Aung San Suu Kyi has come under mounting criticism from the international community for her failure to speak out on behalf of the Rohingya, a persecuted Muslim minority in Myanmar’s Rakhine State.

But there are signs this may be changing, says Ravina Shamdasani is spokeswoman for the U.N. High Commissioner for Human Rights.

She told VOA the High Commissioner spoke personally to Aung San Suu Kyi by phone earlier this month. This call took place after the release of an investigative report that documents alleged atrocities committed by Myanmar’s military against the Rohingya.

“She [Aung San Suu Kyi] was quite shocked to hear the details of these findings and she said that she would have to initiate an investigation. They would need more evidence.
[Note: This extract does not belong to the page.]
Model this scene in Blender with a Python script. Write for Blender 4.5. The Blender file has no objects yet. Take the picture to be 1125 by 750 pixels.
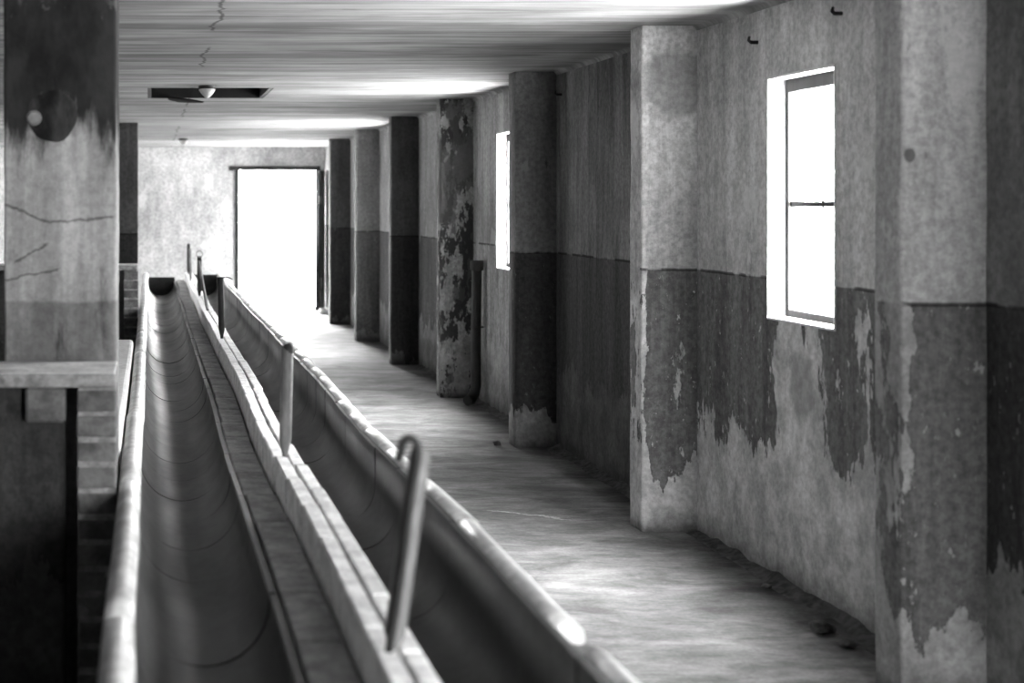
import bpy, bmesh, math, random
from mathutils import Vector, noise as mnoise

C = bpy.context.scene.collection
SC = bpy.context.scene
random.seed(7)
PI = math.pi

# ------------------------------------------------------------------ camera
cam_d = bpy.data.cameras.new('camera')
cam = bpy.data.objects.new('camera', cam_d)
C.objects.link(cam)
cam.location = (0, 0, 1.6)
cam.rotation_euler = (PI / 2, 0, 0)
cam_d.sensor_width = 36
cam_d.lens = 51.2                        # 1600 px across 1125
cam_d.shift_x = 397.5 / 1125
cam_d.shift_y = -151 / 1125
cam_d.clip_start = 0.05
cam_d.dof.use_dof = True
cam_d.dof.focus_distance = 8.0
cam_d.dof.aperture_fstop = 2.4
SC.camera = cam

# ------------------------------------------------------------------ light
W = bpy.data.worlds.new('overcast_sky')
SC.world = W
W.use_nodes = True
bg = W.node_tree.nodes['Background']
# overcast sky: three times brighter overhead than at the horizon; pale sunlit ground below it
wt = W.node_tree
tc = wt.nodes.new('ShaderNodeTexCoord')
sx = wt.nodes.new('ShaderNodeSeparateXYZ')
wt.links.new(tc.outputs['Generated'], sx.inputs[0])
mr = wt.nodes.new('ShaderNodeValToRGB')
mr.color_ramp.elements[0].position = 0.0
mr.color_ramp.elements[0].color = (.48, .48, .48, 1)
mr.color_ramp.elements[1].position = 1.0
mr.color_ramp.elements[1].color = (1, 1, 1, 1)
for p_, v_ in ((.47, .46), (.51, .36)):
    e_ = mr.color_ramp.elements.new(p_)
    e_.color = (v_, v_, v_, 1)
ad = wt.nodes.new('ShaderNodeMath')
ad.operation = 'MULTIPLY_ADD'
ad.inputs[1].default_value = .5
ad.inputs[2].default_value = .5
wt.links.new(sx.outputs['Z'], ad.inputs[0])
wt.links.new(ad.outputs[0], mr.inputs[0])
wt.links.new(mr.outputs[0], bg.inputs[0])
bg.inputs[1].default_value = 290.0
SC.view_settings.view_transform = 'Standard'
SC.view_settings.look = 'None'
SC.view_settings.gamma = 1
SC.view_settings.exposure = 0.0
SC.view_settings.use_curve_mapping = False
SC.cycles.use_denoising = True
SC.cycles.diffuse_bounces = 5
SC.cycles.max_bounces = 10
SC.cycles.caustics_reflective = False
SC.cycles.caustics_refractive = False

# ------------------------------------------------------------------ plan of the byre
XW, XP, XL = 2.67, 2.40, -4.0            # right wall, pier face, left wall
HC = 2.47                                # ceiling
YB, YF = -3.0, 22.3                      # back wall, far wall
PIER_Y = [4.65 + 2.46 * k for k in range(7)]          # fronts of the wall piers
WIN_Z = (1.104, 2.147)
WIN_R = [1.05, 5.985, 10.905, 15.825, 20.745]
WIN_L = [15.825, 20.745]
WHALF = 0.315
DOOR = (1.34, 2.585, 2.12)                # far door
BDOOR = (1.35, 2.3, 1.0, 2.2)                  # window opening in the wall behind the viewpoint


def portal(loc, rot, sx, sy):
    d = bpy.data.lights.new('daylight_portal', 'AREA')
    d.shape = 'RECTANGLE'
    d.size, d.size_y = sx, sy
    d.cycles.is_portal = True
    o = bpy.data.objects.new('daylight_portal', d)
    o.location, o.rotation_euler = loc, rot
    C.objects.link(o)


zc, zh = sum(WIN_Z) / 2, WIN_Z[1] - WIN_Z[0]
for y in WIN_R:
    portal((XW + .17, y, zc), (0, PI / 2, 0), zh, 2 * WHALF)
for y in WIN_L:
    portal((XL - .17, y, zc), (0, -PI / 2, 0), zh, 2 * WHALF)
portal(((DOOR[0] + DOOR[1]) / 2, YF + .26, DOOR[2] / 2), (-PI / 2, 0, 0), DOOR[1] - DOOR[0], DOOR[2])
portal(((BDOOR[0] + BDOOR[1]) / 2, YB - .26, (BDOOR[2] + BDOOR[3]) / 2), (PI / 2, 0, 0), BDOOR[1] - BDOOR[0], BDOOR[3] - BDOOR[2])


# ------------------------------------------------------------------ node helper
class N:
    def __init__(s, name):
        s.m = bpy.data.materials.new(name)
        s.m.use_nodes = True
        s.t = s.m.node_tree
        s.t.nodes.clear()
        s.out = s.t.nodes.new('ShaderNodeOutputMaterial')
        g = s.t.nodes.new('ShaderNodeNewGeometry')
        s.P = g.outputs['Position']
        sp = s.t.nodes.new('ShaderNodeSeparateXYZ')
        s.t.links.new(s.P, sp.inputs[0])
        s.x, s.y, s.z = sp.outputs

    def put(s, sock, v):
        if isinstance(v, bpy.types.NodeSocket):
            s.t.links.new(v, sock)
        elif sock.type == 'RGBA' and not hasattr(v, '__len__'):
            sock.default_value = (v, v, v, 1)
        else:
            sock.default_value = v

    def ma(s, op, a, b=0.0, c=None, clamp=False):
        n = s.t.nodes.new('ShaderNodeMath')
        n.operation = op
        n.use_clamp = clamp
        s.put(n.inputs[0], a)
        s.put(n.inputs[1], b)
        if c is not None:
            s.put(n.inputs[2], c)
        return n.outputs[0]

    def add(s, *a):
        r = a[0]
        for b in a[1:]:
            r = s.ma('ADD', r, b)
        return r

    def mul(s, a, b):
        return s.ma('MULTIPLY', a, b)

    def sc(s, v, k):                      # scaled vector
        n = s.t.nodes.new('ShaderNodeVectorMath')
        n.operation = 'MULTIPLY'
        s.put(n.inputs[0], v)
        n.inputs[1].default_value = k
        return n.outputs[0]

    def off(s, v, k):
        n = s.t.nodes.new('ShaderNodeVectorMath')
        n.operation = 'ADD'
        s.put(n.inputs[0], v)
        s.put(n.inputs[1], k)
        return n.outputs[0]

    def no(s, v, scale, detail=5, rough=.55, dist=0.0):
        n = s.t.nodes.new('ShaderNodeTexNoise')
        s.put(n.inputs['Vector'], v)
        n.inputs['Scale'].default_value = scale
        n.inputs['Detail'].default_value = detail
        n.inputs['Roughness'].default_value = rough
        n.inputs['Distortion'].default_value = dist
        return n.outputs['Fac']

    def st(s, v, a, b, x=0.0, y=1.0):     # smoothstep a..b -> x..y
        n = s.t.nodes.new('ShaderNodeMapRange')
        n.interpolation_type = 'SMOOTHSTEP'
        s.put(n.inputs[0], v)
        for i, k in enumerate((a, b, x, y)):
            s.put(n.inputs[i + 1], k)
        return n.outputs[0]

    def mix(s, f, a, b):                  # grey values
        n = s.t.nodes.new('ShaderNodeMix')
        n.data_type = 'FLOAT'
        s.put(n.inputs[0], f)
        s.put(n.inputs[2], a)
        s.put(n.inputs[3], b)
        return n.outputs[0]

    def blob(s, terms):                   # gaussian exp(-sum(((v-c)/r)^2))
        q = None
        for v, c, r in terms:
            d = s.mul(s.ma('SUBTRACT', v, c), 1 / r)
            d = s.mul(d, d)
            q = d if q is None else s.ma('ADD', q, d)
        return s.ma('POWER', 2.718, s.mul(q, -1))

    def done(s, col, rough=.85, spec=.25, bump=None, strength=.3, dist=.01, metal=0.0):
        b = s.t.nodes.new('ShaderNodeBsdfPrincipled')
        if isinstance(col, bpy.types.NodeSocket):
            cc = s.t.nodes.new('ShaderNodeCombineColor')
            for i in range(3):
                s.put(cc.inputs[i], col)
            col = cc.outputs[0]
        s.put(b.inputs['Base Color'], col)
        s.put(b.inputs['Roughness'], rough)
        s.put(b.inputs['Specular IOR Level'], spec)
        b.inputs['Metallic'].default_value = metal
        if bump is not None:
            n = s.t.nodes.new('ShaderNodeBump')
            n.inputs['Strength'].default_value = strength
            n.inputs['Distance'].default_value = dist
            s.put(n.inputs['Height'], bump)
            s.put(b.inputs['Normal'], n.outputs[0])
        s.put(s.out.inputs[0], b.outputs[0])
        return s.m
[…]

The High Commissioner asked her to use all her moral standing to bring this counterinsurgency operation to an end."

FILE- A woman wears a mask of Myanmar's Aung San Suu Kyi during a rally against the persecution of Rohingya Muslims, outside the embassy of Myanmar in Jakarta, Indonesia, Nov. 25, 2016.
FILE- A woman wears a mask of Myanmar's Aung San Suu Kyi during a rally against the persecution of Rohingya Muslims, outside the embassy of Myanmar in Jakarta, Indonesia, Nov. 25, 2016.

About 69,000 Rohingya have fled to neighboring Bangladesh since October 9, following an oppressive military operation in Rakhine State. U.N. investigators interviewed 220 of these people who described acts of unbearable cruelty, including mass gang-rapes, killings and disappearances.

Shamdasani says the High Commissioner understands the new government has a difficult balancing act in this period of transition. But, she added he believes the violence and suffering of the Rohingya has reached unprecedented levels.

“It is very important that people here signal from the very top that this kind of behavior is not acceptable and that there will be accountability…. It may be too soon to say whether this will be the ultimate breakthrough for the Rohingya in Myanmar, but we believe it is heading in that direction. There is a momentum towards a breakthrough on this issue,” Shamdasani said.

In what could be a harbinger of better things to come for the Rohingya, Myanmar has ended its military operation in Rakhine State this week.